The oath itself was fumbled by Chief Justice John Roberts--how could he do that? Such a simple line, the heart of the day to be replayed on countless news broadcasts.

President Obama's speech set just the right tone, including his quote from I Corinthians 13:11, "The time has come to 'set aside childish things.' "

I liked his lines, "To the Muslim world, we seek a new way forward, based on mutual interest and mutual respect. To those leaders around the globe who seek to sow conflict or blame their society's ills on the West--know that your people will judge you on what you can build, not what you destroy.... we will extend a hand if you are willing to unclench your fist."

Again, I heard ironic echoes: the past eight years are judged as a time of more destroying than building. The US must unclench its own fist.

What a lovely "Praise Song for the Day" from Elizabeth Alexander! "
We encounter each other in words...
What if the mightiest word is Love?
... Anything can be made, any sentence begun."

And a ka-pow closing prayer from the Reverend Joseph Lowery, the 87-year-old man who founded the Southern Christian Leadership Conference with Martin Luther King fifty years ago.

He started by quoting from the Negro National Anthem, "Lift Every Voice and Sing:"

God of our weary years,
God of our silent tears,
Thou who hast brought us thus far on the way;
Thou who hast by Thy might
Led us into the light,
Keep us forever in the path, we pray....


In the voice of various prophets, he warned, "...deliver us from the exploitation of the poor or the least of these and from favoritism toward the rich, the elite of these.... [lest] we reap the whirlwind of social and economic disruption, we seek forgiveness and we come in a spirit of unity and solidarity to commit our support to our president...." (Hosea 8:7 "...for they sow the wind, and they shall reap the whirlwind.")

Then he spoke of that day "when tanks will be beaten into tractors," updating Micah 4:3-5.

Lowery left no great prophet untapped, certainly not Amos, quoting "Let justice roll down like waters, and righteousness like a mighty stream" (Amos 5:24).

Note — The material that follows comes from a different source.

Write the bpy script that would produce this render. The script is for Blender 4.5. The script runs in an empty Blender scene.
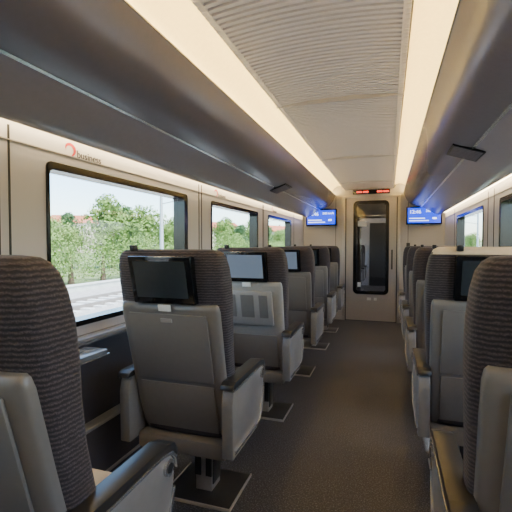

Then he ended to applause with a humorous rap petition:

...We ask you to help us work for that day
when black will not be asked to get back,
when brown can stick around,
when yellow will be mellow,
when the red man can get ahead, man --
and when white will embrace what is right.

Let all those who do justice and love mercy say amen.

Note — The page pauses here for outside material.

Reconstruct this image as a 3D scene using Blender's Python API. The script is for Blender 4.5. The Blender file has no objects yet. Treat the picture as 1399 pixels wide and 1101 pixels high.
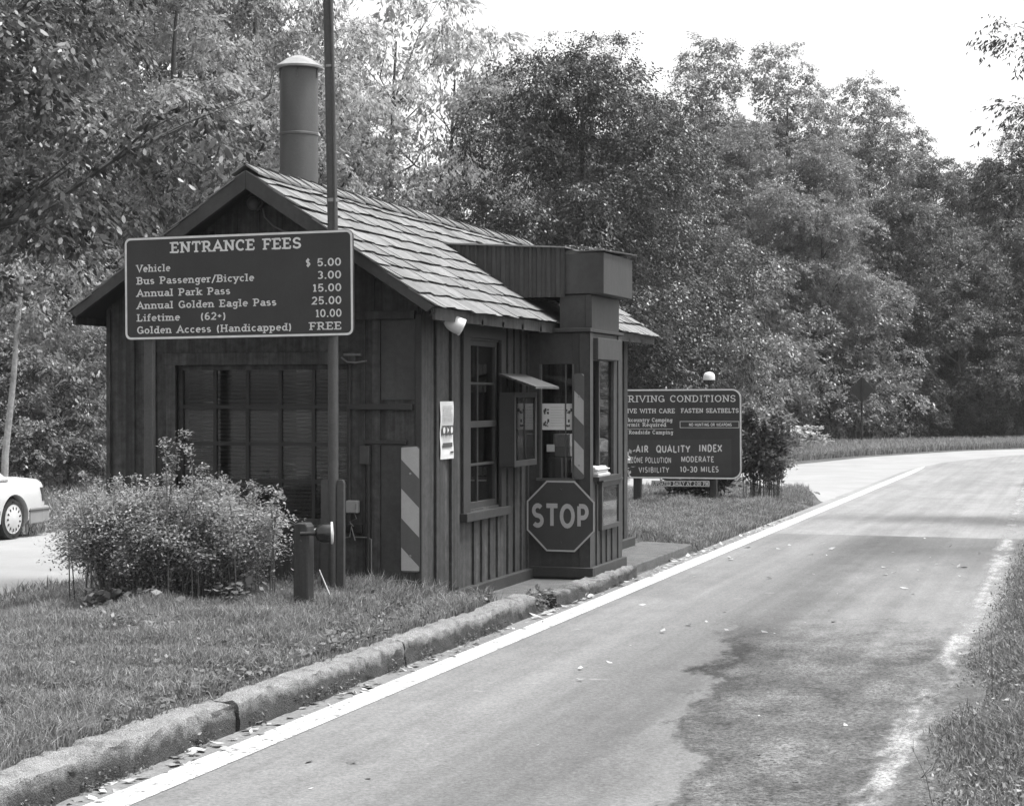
import bpy, math, random
import numpy as np
from mathutils import Vector, Matrix

# ------------------------------------------------------------------ camera, sky, sun, exposure
sc = bpy.context.scene
COL = sc.collection
HEAD = math.radians(17.755)            # the view is turned 17.8 deg left of the road's direction (+Y)
cam_d = bpy.data.cameras.new("camera")
cam = bpy.data.objects.new("camera", cam_d)
COL.objects.link(cam)
cam.location = (0, 0, 2.0)
cam.rotation_euler = (math.radians(90), 0, HEAD)
cam_d.sensor_width = 36
cam_d.lens = 36 * 2500 / 1399
cam_d.shift_y = -0.0075
cam_d.clip_end = 3000
sc.camera = cam

SUN_EL, SUN_AZ = math.radians(70), math.radians(12)     # azimuth measured from +X towards +Y
world = bpy.data.worlds.new("World")
sc.world = world
world.use_nodes = True
wn = world.node_tree
bg = wn.nodes["Background"]
sky = wn.nodes.new("ShaderNodeTexSky")
sky.sky_type = 'NISHITA'
sky.sun_disc = False
sky.sun_elevation = SUN_EL
sky.sun_rotation = math.radians(90) - SUN_AZ
sky.dust_density = 4.0
bwn = wn.nodes.new("ShaderNodeRGBToBW")                  # the film sees no colour
wn.links.new(sky.outputs[0], bwn.inputs[0])
wn.links.new(bwn.outputs[0], bg.inputs[0])
bg.inputs[1].default_value = 0.15

sun_d = bpy.data.lights.new("sun", 'SUN')
sun_d.energy = 1.9
sun_d.angle = math.radians(11)
sun_d.color = (1, 1, 1)
sun = bpy.data.objects.new("sun", sun_d)
COL.objects.link(sun)
sdir = Vector((math.cos(SUN_EL) * math.cos(SUN_AZ), math.cos(SUN_EL) * math.sin(SUN_AZ), math.sin(SUN_EL)))
sun.rotation_euler = sdir.to_track_quat('Z', 'Y').to_euler()
sun.location = (10, 0, 30)
sc.view_settings.view_transform = 'Standard'
sc.view_settings.look = 'None'
sc.view_settings.gamma = 1
sc.view_settings.exposure = 1.52
sc.render.engine = 'CYCLES'
sc.cycles.use_denoising = True
sc.cycles.max_bounces = 8
sc.cycles.transparent_max_bounces = 16

rng = np.random.default_rng(7)
random.seed(7)

# ------------------------------------------------------------------ helpers
ORG = {}


def tag(o, label=None, cat=None, group=None, kind=None):
    if label: o['label'] = label
    if cat: o['category'] = cat
    if group: o['group'] = group
    if kind: o['kind'] = kind
    return o


def thing(name, loc, label, cat, group=None):
    o = bpy.data.objects.new(name, None)
    o.empty_display_size = 0.2
    COL.objects.link(o)
    o.location = loc
    ORG[o.name] = Vector(loc)
    return tag(o, label, cat, group)


def link_mesh(name, me, parent=None, org=None):
    o = bpy.data.objects.new(name, me)
    COL.objects.link(o)
    if parent is not None:
        o.parent = parent
        ORG[o.name] = ORG.get(parent.name, Vector((0, 0, 0)))
    else:
        ORG[o.name] = Vector(org or (0, 0, 0))
        o.location = ORG[o.name]
    return o


class FR:
    """local drawing frame: (a, b, d) -> o + a*ex + b*ez + d*n"""
    def __init__(s, o, ex=(1, 0, 0), ez=(0, 0, 1), n=(0, -1, 0)):
        s.o, s.ex, s.ez, s.n = Vector(o), Vector(ex), Vector(ez), Vector(n)

    def __call__(s, a, b, d=0.0):
        return s.o + s.ex * a + s.ez * b + s.n * d


WORLD = FR((0, 0, 0), (1, 0, 0), (0, 0, 1), (0, 1, 0))


def gable_frame(v, u=0, z=0, roll=0.0):
    c, s = math.cos(roll), math.sin(roll)
    return FR((u, v, z), (c, 0, s), (-s, 0, c), (0, -1, 0))


def side_frame(u, v=0, z=0):
    return FR((u, v, z), (0, 1, 0), (0, 0, 1), (1, 0, 0))


class MB:
    def __init__(s):
        s.v, s.f, s.m = [], [], []

    def add(s, vs, fs, mi=0):
        k = len(s.v)
        s.v += [tuple(p) for p in vs]
        s.f += [tuple(i + k for i in f) for f in fs]
        s.m += [mi] * len(fs)

    def box(s, x0, x1, y0, y1, z0, z1, mi=0):
        s.fbox(WORLD, x0, x1, z0, z1, y0, y1, mi)

    def fbox(s, F, a0, a1, b0, b1, d0, d1, mi=0):
        p = [F(a, b, d) for d in (d0, d1) for b in (b0, b1) for a in (a0, a1)]
        s.add(p, [(0, 1, 3, 2), (4, 6, 7, 5), (0, 4, 5, 1), (2, 3, 7, 6), (0, 2, 6, 4), (1, 5, 7, 3)], mi)

    def fpoly(s, F, pts, d0, d1, mi=0):
        n = len(pts)
        p = [F(a, b, d0) for a, b in pts] + [F(a, b, d1) for a, b in pts]
        s.add(p, [tuple(range(n)), tuple(range(2 * n - 1, n - 1, -1))] + [(i, i + n, (i + 1) % n + n, (i + 1) % n) for i in range(n)], mi)

    def fsheet(s, F, pts, d, mi=0):
        s.add([F(a, b, d) for a, b in pts], [tuple(range(len(pts)))], mi)

    def fring(s, F, outer, inner, d0, d1, mi=0):
        n = len(outer)
        p = [F(*q, d0) for q in outer] + [F(*q, d0) for q in inner] + [F(*q, d1) for q in outer] + [F(*q, d1) for q in inner]
        fs = []
        for i in range(n):
            j = (i + 1) % n
            fs += [(2 * n + i, 2 * n + j, 3 * n + j, 3 * n + i), (i, j, 2 * n + j, 2 * n + i), (n + i, 3 * n + i, 3 * n + j, n + j)]
        s.add(p, fs, mi)

    def tube(s, pts, rad, n=8, mi=0, cap=True):
        pts = [Vector(p) for p in pts]
        if not hasattr(rad, '__len__'): rad = [rad] * len(pts)
        vs, fs = [], []
        for i, p in enumerate(pts):
            t = (pts[min(i + 1, len(pts) - 1)] - pts[max(i - 1, 0)]).normalized()
            up = Vector((0, 0, 1)) if abs(t.z) < 0.9 else Vector((1, 0, 0))
            a = t.cross(up).normalized(); b = t.cross(a)
            for k in range(n):
                an = 2 * math.pi * k / n
                vs.append(p + (a * math.cos(an) + b * math.sin(an)) * rad[i])
        for i in range(len(pts) - 1):
            for k in range(n):
                k2 = (k + 1) % n
                fs.append((i * n + k, i * n + k2, (i + 1) * n + k2, (i + 1) * n + k))
        if cap:
            fs.append(tuple(range(n))); fs.append(tuple(range((len(pts) - 1) * n, len(pts) * n)))
        s.add(vs, fs, mi)

    def lathe(s, o, axis, prof, n=24, mi=0):
        """prof: (distance along axis, radius)"""
        axis = Vector(axis).normalized(); o = Vector(o)
        s.tube([o + axis * h for h, r in prof], [max(r, 1e-4) for h, r in prof], n, mi)

    def build(s, name, mat, parent=None, smooth=False, bevel=0.0, org=None, label=None):
        me = bpy.data.meshes.new(name)
        if parent is not None:
            O = ORG.get(parent.name, Vector((0, 0, 0)))
        else:
            O = Vector(org or (0, 0, 0))
        me.from_pydata([(p[0] - O[0], p[1] - O[1], p[2] - O[2]) for p in s.v], [], s.f)
        for m in (mat if isinstance(mat, (list, tuple)) else [mat]): me.materials.append(m)
        if any(s.m): me.polygons.foreach_set('material_index', s.m)
        if smooth:
            me.polygons.foreach_set('use_smooth', [True] * len(me.polygons))
        import bmesh as _b
        bm = _b.new(); bm.from_mesh(me)
        _b.ops.recalc_face_normals(bm, faces=bm.faces)
        bm.to_mesh(me); bm.free()
        o = link_mesh(name, me, parent, org)
        if smooth:
            try: me.set_sharp_from_angle(angle=math.radians(40))
            except Exception: pass
        if bevel:
            b = o.modifiers.new('bevel', 'BEVEL'); b.width = bevel; b.segments = 1; b.limit_method = 'ANGLE'
            b.angle_limit = math.radians(50)
        if label: o['label'] = label
        return o


def rrect(x0, x1, y0, y1, r, n=5):
    pts = []
    for cx, cy, a in ((x1 - r, y1 - r, 0), (x0 + r, y1 - r, 90), (x0 + r, y0 + r, 180), (x1 - r, y0 + r, 270)):
        for k in range(n + 1):
            t = math.radians(a + 90 * k / n)
            pts.append((cx + r * math.cos(t), cy + r * math.sin(t)))
    return pts


def quads_object(name, V, mat, parent=None, org=None, nv=4):
    """V: (N, nv, 3) world coordinates, one face per row"""
    N = len(V)
    if parent is not None: O = np.array(ORG.get(parent.name, Vector((0, 0, 0))))
    else: O = np.array(org or (0, 0, 0))
    me = bpy.data.meshes.new(name)
    me.vertices.add(N * nv)
    me.vertices.foreach_set('co', (V.reshape(-1, 3) - O).astype(np.float32).ravel())
    me.loops.add(N * nv)
    me.loops.foreach_set('vertex_index', np.arange(N * nv, dtype=np.int32))
    me.polygons.add(N)
    me.polygons.foreach_set('loop_start', np.arange(0, N * nv, nv, dtype=np.int32))
    me.polygons.foreach_set('loop_total', np.full(N, nv, dtype=np.int32))
    me.update(calc_edges=True)
    me.materials.append(mat)
    return link_mesh(name, me, parent, org)


# ------------------------------------------------------------------ materials (all neutral grey: black and white film)
def newmat(name):
    m = bpy.data.materials.new(name); m.use_nodes = True
    return m, m.node_tree, m.node_tree.nodes, m.node_tree.links, m.node_tree.nodes['Principled BSDF']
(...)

Yes, it was spectacular. I got my money's worth out of this inauguration, even though I had to be in a classroom calling roll for the first day of the spring semester at California State University in Northridge, just north of Los Angeles, at 9:30 this morning.

The campus tech wizards had sent me an email saying that with a few clicks of a remote, I could activate an overhead projector and get a cable broadcast of whichever television channel I wanted.

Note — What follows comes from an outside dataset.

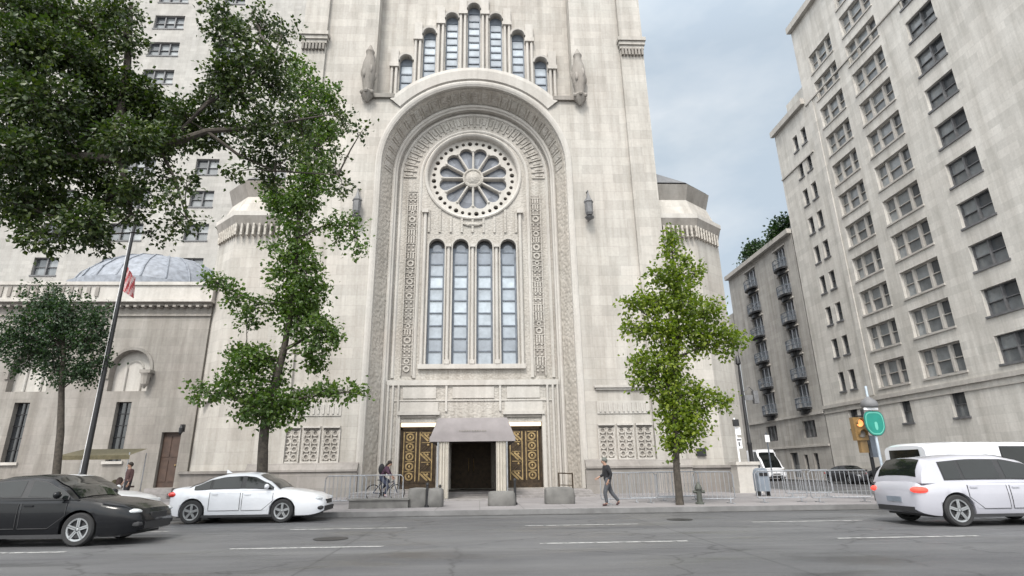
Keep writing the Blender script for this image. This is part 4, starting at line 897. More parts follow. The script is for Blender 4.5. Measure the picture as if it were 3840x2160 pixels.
tr_ = [(base, .42), (Vector((-15.5, 12.6, 3)), .36), (Vector((-15.2, 12.6, 6)), .32), (Vector((-14.6, 12.7, 8.2)), .28), (Vector((-14.5, 12.8, 11)), .2), (Vector((-14, 12.8, 14)), .12), (Vector((-13.6, 12.8, 16)), .05)]
lm = [([Vector((-14.6, 12.7, 8.2)), at(60, 395, 12.8), at(210, 398, 12.9), at(330, 400, 13), at(420, 365, 13), at(520, 330, 13.2), at(640, 322, 13.3), at(760, 300, 13.5)], [.2, .17, .15, .13, .10, .075, .05, .025]), ([at(300, 400, 13), at(315, 460, 13), at(330, 540, 13), at(260, 590, 12.9)], [.07, .055, .04, .02]),
  ([at(280, 398, 13), at(300, 300, 13.1), at(318, 200, 13.2), at(325, 90, 13.3), at(330, 10, 13.3)], [.12, .11, .1, .08, .05]), ([at(420, 365, 13), at(520, 260, 13), at(620, 200, 13.1), at(690, 140, 13.2)], [.08, .06, .04, .02]), ([at(520, 330, 13.2), at(600, 390, 13.3), at(690, 430, 13.4), at(850, 440, 13.5)], [.05, .04, .025, .012]), ([at(400, 370, 13), at(440, 450, 13), at(470, 550, 13)], [.05, .03, .015])]
tree('elm_tree', 'big dark elm overhanging the upper left of the street', 'tree', base, tr_, lob, 'leaf_big', .108, 195, 31, limbs=lm, rtwig=.01, cmin=.15)
# small dark street tree at the left edge
Y = 25.; base = at(150, 1200, Y); base.z = .15
lob = [(px, py, Y, rx, ry, d) for px, py, rx, ry, d in [(245, 800, 34, 40, 1.2), (225, 850, 50, 50, 1.2), (240, 910, 38, 44, 1.1), (210, 940, 34, 30, 1.), (170, 790, 60, 50, 1.2), (150, 860, 70, 56, 1.2), (150, 930, 60, 40, 1.1), (80, 820, 60, 54, 1.1), (70, 890, 60, 50, 1.1), (110, 750, 56, 40, 1.), (30, 850, 50, 50, 1.)]]
tree('street_tree', 'small dense dark green street tree left of the chapel niche', 'tree', base, [(base, .16), T_(152, 1090, Y, .14), T_(155, 980, Y, .11), T_(160, 880, Y, .08), T_(160, 780, Y, .03)], lob, 'leaf_dark', .12, 100, 41)
# roof garden shrubs on the townhouses
for i, (px, py, h, lab) in enumerate([(1890, 625, 1., 'dark round shrub at the left on the townhouse roof'), (1962, 575, 1.5, 'tallest dark shrub on the townhouse roof beside the tower'), (1925, 618, .7, 'low dark shrub in the middle of the townhouse roof edge')]):
    d = ray(px, py); t_ = (XT+1.2)/d.x; p = Vector((d.x*t_, d.y*t_, EYE+d.z*t_)); zb = TH_+2.2 if i else TH_+2.2
    base = Vector((p.x+1.2, p.y, zb)); k = mpp(p)
    tree('roof_shrub', lab, 'shrub', base, [(base, .08), (base+Vector((0, 0, .8)), .05), (base+Vector((0, 0, 1.6)), .03)], [(px+12, py, p.y, 22*h, 20*h, 1.), (px+6, py+22, p.y, 24*h, 20, 1.)], 'leaf_dark', .34, 46, 50+i, 'shrubs on the townhouse roof')
    tb_ = MB(); tb_.box(base.x-.4, base.x+.4, base.y-.8, base.y+.8, zb-.0, zb+.45)
    bx_ = tb_.build('planter_box', 'slate'); tag(bx_, 'planter box under the '+lab, 'planter')
    bpy.data.objects.remove(bx_) if True else None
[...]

I arrived an hour early to make sure I pushed the right buttons on the DVD/VHS player, the amplifier, and the projector. It worked! So from 8:45 am on, I sat in the back row watching the inauguration as students filed into the classroom and sat down.

At 9:30, some turned toward me as if to say, "Aren't you going to turn the projector off and call roll?"

"Not until after the prayer!" I said. After all, the class is RS 304 in the Religious Studies department.

The sad undercurrent: from beginning to end, Warren to Lowery, God was Father. Aretha sang about "my father." Lowery spoke of the red man.

The new president and vice president are men, as usual.

Women's turn will come fifty or a hundred years after the racial issues are tackled, as usual.